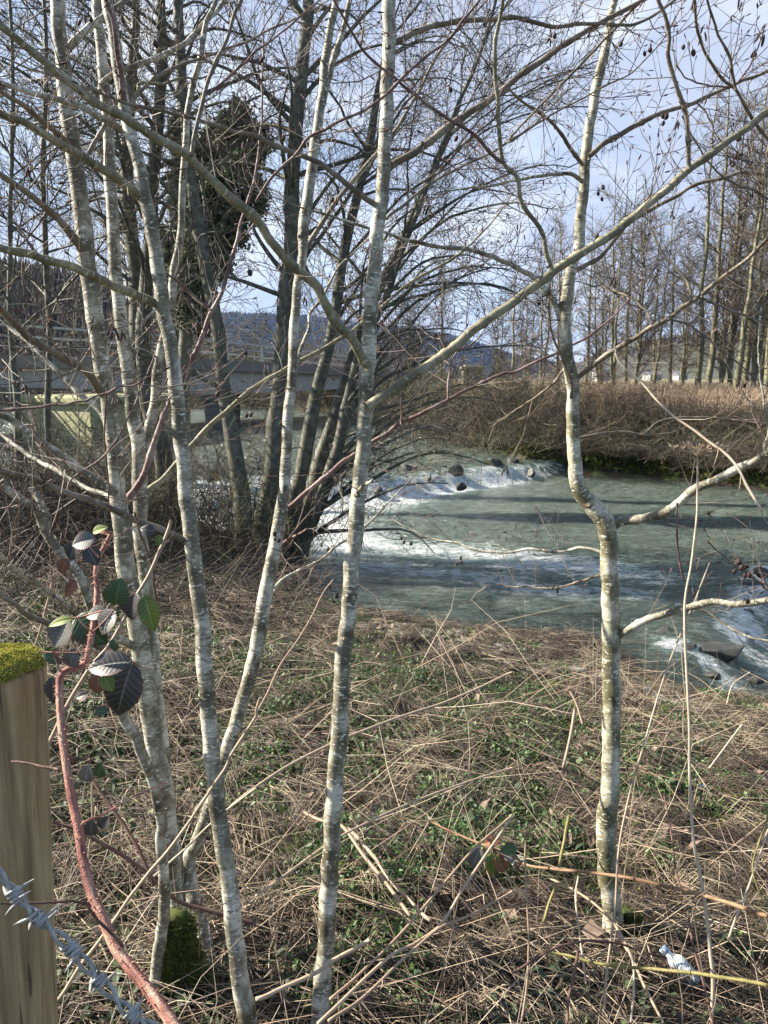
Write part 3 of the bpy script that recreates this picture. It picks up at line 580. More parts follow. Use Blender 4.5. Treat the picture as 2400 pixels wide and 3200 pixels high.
# ------------------------------------------------------------------ near alders, traced
def tree_root(name, px, py, label, cat='tree', group=None):
    g = G(px, py); return empty(name, g, label, cat, group), g
def stem(pts, Y0, Y1, root, m=M_pale, name='stem', sides=16, extend=None, base=None, n=None, amp=0.0012):
    l = trace(pts, Y0, Y1)
    if base is not None:        # continue down into the ground
        l = np.vstack([l, [base[0], base[1], base[2]-0.05, l[-1, 3]*1.15]])
    if extend:                  # trees go on above the frame
        d = unit(l[0, :3]-l[1, :3]); q = twig_run(l[0, :3], d + np.array([0, 0, 0.15]), extend, 6, 0.05)
        l = np.vstack([np.column_stack([q, np.linspace(l[0, 3], l[0, 3]*0.3, 6)])[:0:-1], l])
    s = smooth_line(l, n or max(10, int(len(l)*7))); s = rough_line(s, amp)
    s[:, 3] *= 1 + 0.015*rng.normal(size=len(s)); s = knobs(s, max(2, len(s)//16), 0.045)
    tb = Tubes(); tb.add(s[:, :3], s[:, 3], sides); o = tb.build(name, m, root, jitter=0.012); return s
def branch(pts, Y0, Y1, w0, w1, root, m=M_limb, extend=0.0, sides=8, name='branch'):
    l = trace(pts, Y0, Y1, w0, w1)
    if extend:
        d = unit(l[-1, :3]-l[-2, :3]); q = twig_run(l[-1, :3], d, extend, 5, 0.08, 0.04)
        l = np.vstack([l, np.column_stack([q, np.linspace(l[-1, 3], l[-1, 3]*0.3, 5)])[1:]])
    s = smooth_line(l, max(8, len(l)*6)); s = rough_line(s, 0.0009 + 0.02*s[:, 3].mean()); s[:, 3] *= 1 + 0.03*rng.normal(size=len(s)); s = knobs(s, len(s)//9, 0.22)
    tb = Tubes(); tb.add(s[:, :3], s[:, 3], sides); tb.build(name, m, root); return s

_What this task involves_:
Repeat the material above word for word and skip every image in it.

_Answer to this problem_:
Write part 3 of the bpy script that recreates this picture. It picks up at line 580. More parts follow. Use Blender 4.5. Treat the picture as 2400 pixels wide and 3200 pixels high.
# ------------------------------------------------------------------ near alders, traced
def tree_root(name, px, py, label, cat='tree', group=None):
    g = G(px, py); return empty(name, g, label, cat, group), g
def stem(pts, Y0, Y1, root, m=M_pale, name='stem', sides=16, extend=None, base=None, n=None, amp=0.0012):
    l = trace(pts, Y0, Y1)
    if base is not None:        # continue down into the ground
        l = np.vstack([l, [base[0], base[1], base[2]-0.05, l[-1, 3]*1.15]])
    if extend:                  # trees go on above the frame
        d = unit(l[0, :3]-l[1, :3]); q = twig_run(l[0, :3], d + np.array([0, 0, 0.15]), extend, 6, 0.05)
        l = np.vstack([np.column_stack([q, np.linspace(l[0, 3], l[0, 3]*0.3, 6)])[:0:-1], l])
    s = smooth_line(l, n or max(10, int(len(l)*7))); s = rough_line(s, amp)
    s[:, 3] *= 1 + 0.015*rng.normal(size=len(s)); s = knobs(s, max(2, len(s)//16), 0.045)
    tb = Tubes(); tb.add(s[:, :3], s[:, 3], sides); o = tb.build(name, m, root, jitter=0.012); return s
def branch(pts, Y0, Y1, w0, w1, root, m=M_limb, extend=0.0, sides=8, name='branch'):
    l = trace(pts, Y0, Y1, w0, w1)
    if extend:
        d = unit(l[-1, :3]-l[-2, :3]); q = twig_run(l[-1, :3], d, extend, 5, 0.08, 0.04)
        l = np.vstack([l, np.column_stack([q, np.linspace(l[-1, 3], l[-1, 3]*0.3, 5)])[1:]])
    s = smooth_line(l, max(8, len(l)*6)); s = rough_line(s, 0.0009 + 0.02*s[:, 3].mean()); s[:, 3] *= 1 + 0.03*rng.normal(size=len(s)); s = knobs(s, len(s)//9, 0.22)
    tb = Tubes(); tb.add(s[:, :3], s[:, 3], sides); tb.build(name, m, root); return s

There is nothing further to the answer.